This building was designed to be dismantled


This building was designed to be dismantled

The new taphouse for the Braunstein Brewery in Denmark can be taken apart and upcycled, reducing its overall environmental footprint compared with traditionally constructed buildings.

[Photo: Rasmus Hjortshoj/courtesy Adept]

The new taphouse for the Braunstein Brewery in the coastal city of Køge, Denmark, was made with the end of its life in mind. A simple steel structure with modular windows, unfinished wood, and all of its components fastened together with removable bolts and screws, the building was designed to be disassembled.

This is partly a practicality, according to architect Anders Lonka, whose Copenhagen-based firm Adept designed the building. The taphouse's harborside location, about 25 miles southwest of Copenhagen, is slated to be part of Køge's climate adaptation strategy some time in the next decade, and the whole area could be fortified or refashioned in such a way that the taphouse would have to go. Rather than constructing a building that may soon be torn down, Adept created a design that could, when needed, be easily taken apart. "Design for disassembly was a key factor from the beginning," Lonka says.

[Image: courtesy Adept]
The other reason for this approach is related but perhaps more important, according to Lonka. By designing for disassembly, the building uses materials and construction techniques that greatly reduce its overall environmental footprint. And that's especially true when compared to conventional construction with materials that are hard to reuse, like concrete. Most of the materials used in the taphouse, such as its sustainably forested wood, have lower embodied carbon on the production side, and because they are assembled in a way that allows for upcycling later, the environmental footprint they do have can be spread out over a longer lifespan. Plus, the materials won't have to be simply dumped in a landfill after the building is eventually taken down. Instead of being demolished with a wrecking ball, the building can be unscrewed and its pieces reused.
[Photo: Rasmus Hjortshoj/courtesy Adept]
Disassembling a building is inevitably more time-consuming than knocking it down, and therefore more expensive. But if it's designed from the start to eventually be upcycled, the money spent taking the building apart can be earned back through the value of the deconstructed parts. Lonka says green building techniques and energy efficiency are increasingly common in architecture, but more attention should focus on accounting for the full life cycle of buildings and materials. "What's needed at the moment and what we should all be better at is making a lower footprint when we build," Lonka says.
[Image: courtesy Adept]
A building designed for disassembly is also easier to maintain, Lonka says. Because they're mechanically bolted together and not covered up by plasters or finishings, components like window brackets and wall pieces can be easily replaced. The simplicity of the construction and the emphasis on unfinished materials means that the building itself is more transparent. "It's a very easy building to understand," Lonka says. "You see the structure, you see how it's put together, you see the elements of the building. Things are no longer hidden." The concept works well for this scale of building, at just two stories, but may be harder to achieve in larger projects that require more substantial concrete foundations.

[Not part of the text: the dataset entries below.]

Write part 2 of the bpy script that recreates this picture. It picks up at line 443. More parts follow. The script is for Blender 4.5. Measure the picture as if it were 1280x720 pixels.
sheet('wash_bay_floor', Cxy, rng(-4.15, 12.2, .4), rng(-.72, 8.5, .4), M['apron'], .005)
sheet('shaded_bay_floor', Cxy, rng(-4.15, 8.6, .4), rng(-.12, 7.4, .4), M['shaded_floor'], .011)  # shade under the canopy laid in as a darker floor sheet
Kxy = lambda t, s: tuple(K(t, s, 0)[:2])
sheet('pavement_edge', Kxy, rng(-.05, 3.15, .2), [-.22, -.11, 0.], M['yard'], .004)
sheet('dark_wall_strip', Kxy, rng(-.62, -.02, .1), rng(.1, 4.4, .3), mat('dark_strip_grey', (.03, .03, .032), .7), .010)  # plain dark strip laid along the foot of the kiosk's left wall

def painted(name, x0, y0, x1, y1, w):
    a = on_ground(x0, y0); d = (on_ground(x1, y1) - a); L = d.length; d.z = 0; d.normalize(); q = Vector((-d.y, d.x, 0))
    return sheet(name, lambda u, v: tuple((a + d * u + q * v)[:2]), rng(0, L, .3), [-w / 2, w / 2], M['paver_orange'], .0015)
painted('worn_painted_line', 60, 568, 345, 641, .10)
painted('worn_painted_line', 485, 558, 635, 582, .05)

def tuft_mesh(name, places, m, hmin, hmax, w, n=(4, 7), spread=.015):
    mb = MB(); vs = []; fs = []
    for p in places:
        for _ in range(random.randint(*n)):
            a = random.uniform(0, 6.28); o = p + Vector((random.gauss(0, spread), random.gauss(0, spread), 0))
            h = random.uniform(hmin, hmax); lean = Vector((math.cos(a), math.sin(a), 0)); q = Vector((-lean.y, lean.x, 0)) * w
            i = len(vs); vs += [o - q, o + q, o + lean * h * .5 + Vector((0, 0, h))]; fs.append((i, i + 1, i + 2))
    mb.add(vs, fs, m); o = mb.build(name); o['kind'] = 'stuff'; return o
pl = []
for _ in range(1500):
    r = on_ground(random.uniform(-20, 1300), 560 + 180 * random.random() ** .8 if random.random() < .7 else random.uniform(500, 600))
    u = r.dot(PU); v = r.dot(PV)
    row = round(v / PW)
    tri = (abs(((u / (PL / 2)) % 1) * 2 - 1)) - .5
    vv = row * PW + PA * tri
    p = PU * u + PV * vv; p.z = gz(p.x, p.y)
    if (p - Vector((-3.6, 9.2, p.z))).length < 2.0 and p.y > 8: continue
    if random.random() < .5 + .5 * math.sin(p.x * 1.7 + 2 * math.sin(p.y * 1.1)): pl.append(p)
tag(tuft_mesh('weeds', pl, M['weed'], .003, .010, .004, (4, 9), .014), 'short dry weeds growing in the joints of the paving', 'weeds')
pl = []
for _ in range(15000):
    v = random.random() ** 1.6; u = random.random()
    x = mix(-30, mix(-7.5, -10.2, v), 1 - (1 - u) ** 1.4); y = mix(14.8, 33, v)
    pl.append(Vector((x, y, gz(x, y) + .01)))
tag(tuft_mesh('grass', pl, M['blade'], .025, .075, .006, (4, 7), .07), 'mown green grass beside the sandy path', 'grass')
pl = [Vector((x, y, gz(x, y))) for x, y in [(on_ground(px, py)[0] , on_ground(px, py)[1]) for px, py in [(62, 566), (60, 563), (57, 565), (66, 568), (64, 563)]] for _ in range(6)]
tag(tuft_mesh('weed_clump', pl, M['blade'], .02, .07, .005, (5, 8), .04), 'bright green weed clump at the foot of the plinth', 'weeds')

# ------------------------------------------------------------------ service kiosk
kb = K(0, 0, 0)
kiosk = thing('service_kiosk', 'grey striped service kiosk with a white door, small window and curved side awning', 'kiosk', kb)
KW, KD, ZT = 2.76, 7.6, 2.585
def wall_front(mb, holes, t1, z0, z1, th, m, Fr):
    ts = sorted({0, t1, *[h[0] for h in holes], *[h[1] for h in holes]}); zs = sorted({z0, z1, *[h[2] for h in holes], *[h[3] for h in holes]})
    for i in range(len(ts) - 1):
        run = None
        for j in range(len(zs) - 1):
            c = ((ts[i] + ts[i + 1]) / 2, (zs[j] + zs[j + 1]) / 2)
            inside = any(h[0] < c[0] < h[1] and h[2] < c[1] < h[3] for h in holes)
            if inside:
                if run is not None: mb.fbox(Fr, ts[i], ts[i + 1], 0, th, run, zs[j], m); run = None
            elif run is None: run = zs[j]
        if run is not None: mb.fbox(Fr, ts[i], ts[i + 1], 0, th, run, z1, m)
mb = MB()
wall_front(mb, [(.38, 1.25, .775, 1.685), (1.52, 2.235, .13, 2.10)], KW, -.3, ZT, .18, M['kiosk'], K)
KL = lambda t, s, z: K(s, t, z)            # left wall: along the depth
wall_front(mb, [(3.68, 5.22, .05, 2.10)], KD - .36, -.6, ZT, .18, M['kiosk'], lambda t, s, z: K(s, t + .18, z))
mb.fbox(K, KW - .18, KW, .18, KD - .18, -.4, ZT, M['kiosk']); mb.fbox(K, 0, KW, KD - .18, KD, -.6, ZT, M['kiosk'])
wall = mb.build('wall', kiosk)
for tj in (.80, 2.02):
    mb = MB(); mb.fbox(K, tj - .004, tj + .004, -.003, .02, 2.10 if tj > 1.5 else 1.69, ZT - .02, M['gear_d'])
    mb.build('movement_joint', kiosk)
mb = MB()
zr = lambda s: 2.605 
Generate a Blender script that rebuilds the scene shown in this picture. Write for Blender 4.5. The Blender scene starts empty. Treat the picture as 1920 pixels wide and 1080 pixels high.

But Lonka notes that innovations in timber architecture could mean that taller buildings will be able to be constructed in ways that allow for their eventual disassembly.
[Photo: Rasmus Hjortshoj/courtesy Adept]
Across design, other practitioners have begun reckoning with the disposability of objects, from electronics to household appliances to fashion. Lonka says thinking about the afterlife of a building should become a more common practice in architecture, and it's already been integrated into other projects Adept is designing in Denmark and Germany. "It's really about rethinking how we build and rethinking how we use materials and products," Lonka says. "I think this is the new way of doing things, hopefully not only for us."

How long the taphouse will remain in its current form on its current site is still undetermined. But Lonka says it will be ready for its next life, whatever and wherever that turns out to be.